Fabricating Goodwill
January 25, 2020

One of the Buddha’s basic insights was the extent to which we shape our experience, through a process he called fabrication—sankhara in Pali. And as he said, we fabricate for the sake of something. We have a purpose. The problem is, all too often we’re ignorant of our purpose. We’re like the CEO of a corporation who doesn’t know what all his workers are doing. The corporation may have a stated purpose, but then the workers may have other purposes of their own. As you find in any study of bureaucracies, a bureaucrat’s first concern is maintaining his or her position. The proper functioning of the bureaucracy comes second.

What we’re doing as we meditate is to get more aware of what’s going on in the lower echelons, to state a good purpose, and then to carry it through. This is going to require mindfulness, alertness, and determination. Once we’ve decided on a good goal, we have to make sure that the way we breathe, the way we talk to ourselves, the way we image the world to ourselves, is in line with that goal. As we leave meditation, we’re going to make sure that we carry that determination with us to implement our goal, implement our stated purpose.
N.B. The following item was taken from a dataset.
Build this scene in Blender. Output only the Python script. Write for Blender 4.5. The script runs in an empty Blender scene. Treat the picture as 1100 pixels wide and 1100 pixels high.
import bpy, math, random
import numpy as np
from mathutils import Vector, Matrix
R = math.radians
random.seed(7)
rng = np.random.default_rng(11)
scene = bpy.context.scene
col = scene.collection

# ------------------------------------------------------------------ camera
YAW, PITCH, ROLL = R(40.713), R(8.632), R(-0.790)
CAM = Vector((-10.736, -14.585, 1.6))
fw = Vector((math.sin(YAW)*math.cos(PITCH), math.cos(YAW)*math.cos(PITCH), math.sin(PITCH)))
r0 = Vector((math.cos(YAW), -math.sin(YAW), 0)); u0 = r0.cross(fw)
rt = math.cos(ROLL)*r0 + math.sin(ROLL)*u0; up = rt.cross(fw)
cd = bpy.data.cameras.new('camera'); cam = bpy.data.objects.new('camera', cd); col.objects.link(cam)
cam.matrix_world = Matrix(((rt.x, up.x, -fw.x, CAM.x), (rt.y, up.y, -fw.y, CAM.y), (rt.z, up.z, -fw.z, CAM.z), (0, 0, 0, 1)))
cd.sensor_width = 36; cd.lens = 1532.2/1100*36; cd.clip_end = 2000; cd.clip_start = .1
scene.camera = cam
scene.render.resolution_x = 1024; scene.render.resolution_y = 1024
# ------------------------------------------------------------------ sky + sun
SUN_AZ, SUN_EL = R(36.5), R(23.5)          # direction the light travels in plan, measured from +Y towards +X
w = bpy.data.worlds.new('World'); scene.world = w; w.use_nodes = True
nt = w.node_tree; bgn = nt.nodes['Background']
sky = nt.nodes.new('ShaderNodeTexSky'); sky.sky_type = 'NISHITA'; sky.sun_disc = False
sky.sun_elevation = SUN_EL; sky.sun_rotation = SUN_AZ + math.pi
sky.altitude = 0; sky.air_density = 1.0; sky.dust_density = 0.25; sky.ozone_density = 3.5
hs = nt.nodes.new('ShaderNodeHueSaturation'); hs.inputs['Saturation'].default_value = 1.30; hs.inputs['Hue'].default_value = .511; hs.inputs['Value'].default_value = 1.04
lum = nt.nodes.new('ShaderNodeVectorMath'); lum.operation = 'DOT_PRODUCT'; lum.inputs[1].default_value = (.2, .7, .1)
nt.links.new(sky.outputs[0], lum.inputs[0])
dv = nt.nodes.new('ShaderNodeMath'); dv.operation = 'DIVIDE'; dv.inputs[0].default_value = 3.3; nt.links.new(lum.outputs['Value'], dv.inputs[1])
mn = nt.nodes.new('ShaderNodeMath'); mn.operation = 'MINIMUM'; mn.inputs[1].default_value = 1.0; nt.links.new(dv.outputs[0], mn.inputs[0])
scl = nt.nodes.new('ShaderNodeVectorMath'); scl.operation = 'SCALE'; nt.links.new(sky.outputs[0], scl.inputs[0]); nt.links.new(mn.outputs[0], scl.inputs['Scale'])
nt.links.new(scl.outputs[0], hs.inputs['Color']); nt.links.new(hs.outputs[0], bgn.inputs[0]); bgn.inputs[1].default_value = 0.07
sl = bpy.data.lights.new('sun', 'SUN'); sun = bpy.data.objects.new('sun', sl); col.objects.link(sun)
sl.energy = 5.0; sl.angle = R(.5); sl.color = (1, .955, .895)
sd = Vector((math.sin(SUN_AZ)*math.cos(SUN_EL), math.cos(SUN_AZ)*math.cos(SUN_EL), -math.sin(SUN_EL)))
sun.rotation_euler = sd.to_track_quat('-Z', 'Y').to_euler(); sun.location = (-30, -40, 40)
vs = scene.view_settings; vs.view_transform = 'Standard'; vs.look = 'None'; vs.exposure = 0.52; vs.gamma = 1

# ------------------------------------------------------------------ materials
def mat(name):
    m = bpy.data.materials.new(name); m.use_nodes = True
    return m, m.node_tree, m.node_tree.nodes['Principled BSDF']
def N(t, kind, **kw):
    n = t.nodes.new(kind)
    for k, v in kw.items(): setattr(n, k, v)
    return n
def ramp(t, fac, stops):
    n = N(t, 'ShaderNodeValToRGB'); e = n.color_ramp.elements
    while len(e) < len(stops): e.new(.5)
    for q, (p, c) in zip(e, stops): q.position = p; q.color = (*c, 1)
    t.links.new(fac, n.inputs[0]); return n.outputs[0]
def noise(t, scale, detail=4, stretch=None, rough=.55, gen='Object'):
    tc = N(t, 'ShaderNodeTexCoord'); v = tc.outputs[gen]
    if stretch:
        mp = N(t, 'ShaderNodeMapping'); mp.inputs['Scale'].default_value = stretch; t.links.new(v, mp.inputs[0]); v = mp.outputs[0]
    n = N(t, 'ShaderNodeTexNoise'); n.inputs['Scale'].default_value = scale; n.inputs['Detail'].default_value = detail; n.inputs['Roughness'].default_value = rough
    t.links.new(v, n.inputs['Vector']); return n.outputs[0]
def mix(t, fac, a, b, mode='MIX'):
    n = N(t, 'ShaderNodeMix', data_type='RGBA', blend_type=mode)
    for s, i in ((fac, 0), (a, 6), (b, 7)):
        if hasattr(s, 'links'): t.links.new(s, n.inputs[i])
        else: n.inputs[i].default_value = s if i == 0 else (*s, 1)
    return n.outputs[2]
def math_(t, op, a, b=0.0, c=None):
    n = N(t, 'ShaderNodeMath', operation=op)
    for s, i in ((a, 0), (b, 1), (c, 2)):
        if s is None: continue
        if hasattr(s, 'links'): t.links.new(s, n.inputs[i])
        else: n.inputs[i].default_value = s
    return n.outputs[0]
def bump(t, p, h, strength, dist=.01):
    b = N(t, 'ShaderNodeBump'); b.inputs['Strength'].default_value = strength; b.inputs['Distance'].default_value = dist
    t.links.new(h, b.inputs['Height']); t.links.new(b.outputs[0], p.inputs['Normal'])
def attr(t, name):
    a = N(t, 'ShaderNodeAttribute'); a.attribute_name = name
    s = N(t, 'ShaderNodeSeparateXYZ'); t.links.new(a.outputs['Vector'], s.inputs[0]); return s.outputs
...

So you’ve got two kinds of fabrication going on, or two ways of talking to yourself. One is talking to yourself about the choice of your goal, and the second is about how you can implement it, how you can carry it through. And try to take advantage of the fact that we are shaping things. All too often we’ve just let ourselves be passive recipients of events and then we react. But we should be aware of the fact that we’re entering into a situation and something’s going to be accomplished by what we do. The more we can bring our various desires in line, bring our determinations in line, the more we can agree with ourselves as to what we really want to accomplish. And then we look at our preconceived notions about how to attain those things.

That’s why, when we discuss issues like metta, goodwill, it’s not just a matter of sitting with that determination—although that’s an important part at the beginning, being mindful of our general goal. But it’s also a matter of how we think about implementing that goal, how we carry it through. We usually don’t think about this while we’re meditating on the breath, but it’s good at the end of the session—if you know you’re going to get into a difficult situation in the course of the day—to think about how you can behave, how you can breathe, how you can talk to yourself, the images you want to hold in mind, so that you don’t end up doing something unskillful, and that your participation in the interaction will also be for the good of the other people involved.

When you think about the Buddha’s phrases for goodwill, they’re not just, “May this other person be happy,” or, “May I be happy,” but there’s also, “May this person not do anything unskillful.” Because, remember, the other person is an agent, too. We’re agents, so we have to think about what we’re doing, why we’re doing it. If we can get other people to behave in a skillful way, just as we’re trying to behave in a skillful way, that requires some strategic thinking. All too often it’s a bit too much to ask for you to come up with a solution to the problem right on the spot if you haven’t been thinking in these terms beforehand. This is why it’s a part of the meditation.

At the end of a session of breath meditation, you can stop and think, “If I go through the day, and this situation comes up, and so-and-so says x and y, what do I say in response?” See if you can keep breathing calmly in the midst of thinking about that. That’ll give you practice so that you can breathe calmly when the situation actually arises, and then that calm breath will become a key to the doors of your memory so that you can remember, “Oh yes, I did think about this already, and this is what I thought might work.” Then you try it out. If it doesn’t work, you go back to the drawing board the next day.

It’s in this way that your goodwill is not just an idle thought or a pleasant sentiment. It’s a motivation. It’s a determination. And it really can make a difference, both in how you shape your life and in how other people shape theirs. Because you have to remember that your actions do have an influence on other people, and you want that influence to be good. Now, it’ll be up to the other person to take that influence and do something with it, and part of that is beyond your control. But you do your best. Because when you look back on a difficult situation, it’s a lot easier to look back if you know that you went into it with good intentions. You may have made a mistake, but a mistake based on good intentions is much easier to think about than a mistake based on confused or unclear or bad intentions.

So try to bring your intentions in line with the principles of goodwill. You don’t wish ill-will for anybody. You have to remember that there is a difference between anger and ill-will. Anger is just a negative response to something you don’t like. Ill-will is the desire that somebody else suffer. Anger may alert you to a problem, but ill-will has no uses at all. You can think of anger as an alarm bell. When an alarm bell goes off, you don’t need it to keep ringing. You turn off the alarm so that you can think clearly about what needs to be done.

So think about the options you have in terms of bodily fabrication—the way you breathe; verbal fabrication—the way you talk to yourself; and mental fabrication—how you picture things to yourself. The more alert you are to these processes, the more you can see where they’re unskillful. You can look around to see how other people approach similar problems with more skill and you can learn from them. And then learn to use your ingenuity in applying what you’ve learned. It’s in this way that this process of fabrication—which, for so many of us leads to suffering—can actually become part of the path to its cessation.